Dari sana tampak bahwa pemerintah melalui Kementerian Pertahanan sedang sangat serius memodernisasi kekuatan pertahanan, mempercepat pertumbuhan industri dalam negeri serta mengupayakan pemenuhan kebutuhan alutsista. Terutama yang belum mampu diproduksi oleh industri pertahanan dalam negeri dan meningkatkan kemampuan para personel militer terutama dalam hal teknologi dan strategi terkini.
Di tengah keseriusan dan tumpuan harapan tersebut, tentunya tidak berlebihan jika skema-skema kerja sama yang dibahas tetap harus dicermati dengan seksama, terutama yang menyangkut pembiayaan, transfer teknologi maupun peluang kerjasama produksi.
Mengingat bahwa diplomasi pertahanan merupakan salah satu sarana dalam proses pencapaian kepentingan nasional, maka implementasinya juga harus dapat dilakukan dengan perencanaaan yang tepat dan memiliki akuntabilitas yang baik.
Selain itu, diperlukan telaah yang serius terhadap kesesuaian antara kepentingan nasional yang menjadi tujuan diplomasi pertahanan dengan proses yang meliputi kebijakan nasional dan kebijakan luar negeri, serta hasil yang hendak dicapai.
"Kesemua hal di atas harus selaras dengan empat prinsip yang dipegang Menhan Prabowo dalam pembangunan kekuatan pertahanan, yaitu tepat guna, geopolitik dan geostrategis, efisiensi anggaran, serta alih teknologi dan offset," ujar Pemerhati Militer dari Institute for Security and Strategic Studies (ISESS) Khairul Fahmi.
Untuk mengimbangi sukses diplomasi pertahanan, maka di dalam negeri perlu juga diambil sejumlah langkah kebijakan sebagai penopangnya. Pertama, soal penguatan peran dan fungsi Komite Kebijakan Industri Pertahanan (KKIP) sebagai wadah bertemunya stakeholder terkait pengadaan alutsista, yaitu pengguna sebagai perencana kebutuhan, industri pertahanan sebagai penyedia, serta elemen pemerintah yang berperan sebagai fasilitator anggaran dan litbang sekaligus sebagai regulator.

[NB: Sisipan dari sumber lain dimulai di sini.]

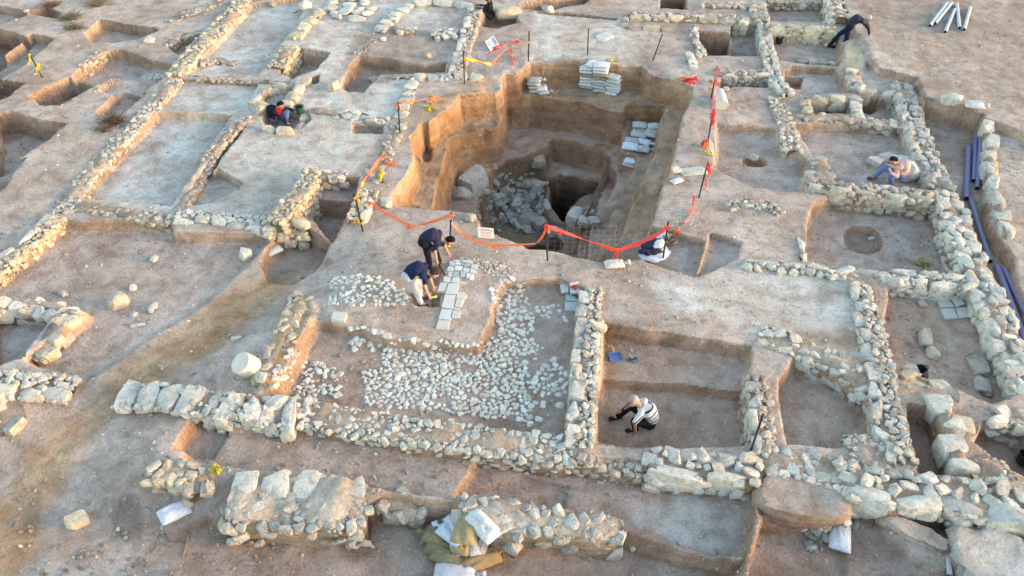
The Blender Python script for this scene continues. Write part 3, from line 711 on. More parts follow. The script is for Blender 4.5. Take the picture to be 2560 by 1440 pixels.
wall('small broken wall between the platform and the sack pile', [(950, 1245), (1000, 1255), (1055, 1272)], .5, .28, 'rubble', 'pink', rs=(.12, .34))
wall('grey rubble wall right of the sack pile', [(1150, 1262), (1240, 1282), (1330, 1296), (1450, 1308), (1555, 1325)], .66, .4, 'rubble', 'grey', rs=(.05, .28), fd=.25, dens=.8, emb=.02, core=np.array((.50, .43, .35)))
wall('heavy end block group at the near end of the grey rubble wall', [(1255, 1300), (1275, 1325), (1300, 1345)], .5, .3, 'rubble', 'grey', rs=(.14, .36))
wall('curved low earth wall with long stones above the sunken cell at right', [(2250, 965), (2300, 958), (2360, 975), (2400, 985)], .6, .25, 'sparse', 'cream', rs=(.2, .5))
wall('tall white stones stepping down beside the sunken cell at right', [(2345, 985), (2362, 1020), (2375, 1060), (2390, 1110), (2412, 1180)], .52, .32, 'row', 'white', (.45, .75))
wall('paired rounded blocks projecting right of the stepping stones', [(2385, 1050), (2420, 1055), (2450, 1068)], .55, .32, 'row', 'cream', (.4, .65))
wall('triangular rubble patch between the stepping stones and the right edge', [(2430, 1190), (2480, 1170), (2520, 1180)], .7, .15, 'rubble', 'mix')
wall('two pale stones standing in the reddish room at right', [(2308, 822), (2318, 850), (2332, 885)], .36, .3, 'row', 'cream', (.4, .6))
wall('bent line of reddish stones at the right of the reddish room', [(2420, 882), (2445, 900), (2460, 940), (2472, 985)], .42, .3, 'row', 'pink', (.4, .65))
wall('low stones at the right edge below the boundary wall', [(2485, 1035), (2530, 1035), (2600, 1050)], .5, .25, 'rubble', 'white', rs=(.12, .34))
wall('free row of smooth white blocks right of the pipe trench', [(2476, 288), (2480, 350), (2484, 420), (2495, 490), (2522, 590)], .46, .32, 'row', 'white', (.5, .8))
wall('low rubble arc on the dusty floor right of the pit', [(1822, 512), (1870, 505), (1915, 510), (1950, 532)], .4, .15, 'rubble', 'mix')
wall('earth bank with stones along the left of the cobbled court', [(752, 742), (725, 810), (690, 890), (655, 965)], .62, .05, 'sparse', 'cream', rs=(.08, .26), core=np.array((.46, .33, .20)))
# ------------------------------------------------------------------ helpers for the finds and the gear
def mat_tint(name, rough=.85, var=.18, sc=14, spec=.25, bmp=.25):
    m, nt, bs = nodes(name)
    at = N(nt, 'ShaderNodeAttribute', attribute_name='tint')
    n = noise(nt, sc, 4, .6)
    c = mixcol(nt, 'MULTIPLY', 1.0, at.outputs['Color'], ramp(nt, n, .3, (1 - var,) * 3, .7, (1 + var * .4,) * 3))
    nt.links.new(c, bs.inputs['Base Color'])
    bs.inputs['Roughness'].default_value = rough; bs.inputs['Specular IOR Level'].default_value = spec
    if bmp: bump(nt, bs, n, bmp, .02)
    return m
M_CLOTH = mat_tint('woven_cloth', .9, .22, 16, .15, .5)
M_TAPE = mat_tint('plastic_tape', .45, .12, 20, .4, .1)
M_PIPE = mat_tint('plastic_pipe', .5, .12, 6, .4, .05)
M_METAL = mat_tint('dark_metal', .6, .3, 20, .4, .1)
M_TILE = mat_tint('worn_tile', .7, .12, 7, .25, .15)
M_SKIN = mat_tint('skin', .6, .1, 20, .3, .1)
M_CARD = mat_tint('printed_board', .5, .05, 8, .3, 0)
def bil(x): return np.asarray(x, float)
def lift(px, py, h=0.0):
    p = hit(px, py, h); p[2] += h; return p
def onplane(px, py, Y):
    d = ray(px, py); return CP + d * (Y / d[1])

# ------------------------------------------------------------------ cobbles, grit
def inpoly(x, y, poly):
    c = False; n = len(poly); j = n - 1
    for i in range(n):
        xi, yi = poly[i]; xj, yj = poly[j]
        if (yi > y) != (yj > y) and x < (xj - xi) * (y - yi) / (yj - yi) + xi: c = not c
        j = i
    return c
cob = MB(); taken = {}
def cobbles(poly, zr, d, size, bare=(), keep=1.0, tn='white'):
    W = [tuple(P(a, b, zr)[:2]) for a, b in poly]; B = [[tuple(P(a, b, zr)[:2]) for a, b in q] for q in bare]
    xs = [p[0] for p in W]; ys = [p[1] for p in W]
    area = (max(xs) - min(xs)) * (max(ys) - min(ys))
    for _ in range(int(area / d ** 2 * 30)):
        x = RNG.uniform(min(xs), max(xs)); y = RNG.uniform(min(ys), max(ys))
        if not inpoly(x, y, W) or any(inpoly(x, y, q) for q in B): continue
        s = RNG.uniform(*size); gx, gy = int(x / .25), int(y / .25); ok = True
        for a in (-1, 0, 1):
            for b in (-1, 0, 1):
                for (qx, qy, qs) in taken.get((gx + a, gy + b), ()):
                    if (qx - x) ** 2 + (qy - y) ** 2 < ((s + qs) * .5 * .84) ** 2: ok = False
        if not ok: continue
        taken.setdefault((gx, gy), []).append((x, y, s))
        if RNG.random() > keep or fbm(np.array([x]), np.array([y]), .45, 2, 91)[0] < -.27: continue
        hgt = s * .5
        g, f = stone_geo(LIB_C, (x, y, H(x, y) + hgt * .5 - s * .34 + RNG.uniform(0, .015)), (s * RNG.uniform(.95, 1.25), s * RNG.uniform(.75, .98), hgt), RNG.uniform(0, 6.3), .1)
        cob.add(g, f, np.minimum(tone(tn) * 1.16, .78))
cobbles([(878, 828), (985, 852), (978, 876), (875, 872)], -.2, .15, (.12, .2))
cobbles([(955, 864), (1090, 866), (1195, 876), (1248, 818), (1325, 850), (1312, 960), (1335, 1020), (1250, 1045), (1060, 1022), (915, 1012), (905, 930), (960, 915)], -.2, .11, (.07, .17),
        bare=[[(1150, 905), (1198, 908), (1192, 932), (1150, 930)], [(1160, 975), (1215, 978), (1200, 1000), (1160, 996)]])
cobbles([(1225, 742), (1290, 706), (1335, 770), (1330, 850), (1250, 830)], -.2, .13, (.09, .18), keep=.92)
cobbles([(1310, 855), (1350, 860), (1435, 950), (1405, 990), (1335, 985), (1305, 950)], -.2, .12, (.08, .18), keep=.92)
cobbles([(1150, 646), (1250, 652), (1312, 702), (1300, 728), (1225, 684)], 0, .1, (.06, .13), keep=.9, tn='pink')
cobbles([(830, 690), (920, 688), (1000, 712), (1030, 757), (930, 768), (820, 762)], 0, .13, (.07, .16), keep=.75)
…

Kedua, soal pengaturan keterlibatan pihak ketiga. Hal ini diperlukan untuk menjamin kapabilitas dan kewenangannya, sebagai bagian dari upaya membangun koordinasi antar-stakeholder.
Ketiga, penyusunan indikator kemandirian industri pertahanan nasional yang dibangun dengan melihat proporsi kebutuhan. Keempat, perencanaan anggaran yang matang, berkesinambungan dan dengan prioritas yang terukur, hingga skema penahapan pengadaan jika anggaran terbatas.
Kelima, penyediaan dukungan anggaran yang proporsional untuk mendorong pengembangan riset termasuk di lingkungan perguruan tinggi dan pemberian insentif bagi industri pertahanan dalam negeri untuk melakukan inovasi.
Harus diakui, pembangunan kekuatan dan kemampuan sektor pertahanan merupakan lari marathon, bukan lagi sprint. Pencapaiannya memang membutuhkan waktu yang panjang, namun tentunya tak boleh menolerir pelambatan.
Setelah indikasi melambatnya capaian target Minimum Essential Force (MEF) tahap II pada 2015 hingga 2019 --dimana capaian baru berkisar kurang dari 65 persen dari target 75 persen yang diharapkan-- maka berbagai kesepakatan kerja sama dan diplomasi pertahanan yang dilakukan oleh Prabowo dapat disambut sebagai upaya akselerasi yang serius. Khususnya terhadap implementasi visi pemerintah dalam upaya modernisasi, peremajaan dan kemandirian alutsista maupun dalam rangka pengembangan industri pertahanan dalam negeri.
Kesepakatan kerja sama dan diplomasi pertahanan itu, tentu saja berdampak positif dan akan sangat besar pengaruhnya terhadap kekuatan Indonesia dalam peta geopolitik kawasan Asia Pasifik. Apalagi jika implementasinya dapat berjalan sesuai rencana serta mendapat dukungan yang kuat, terutama dari Presiden dan parlemen.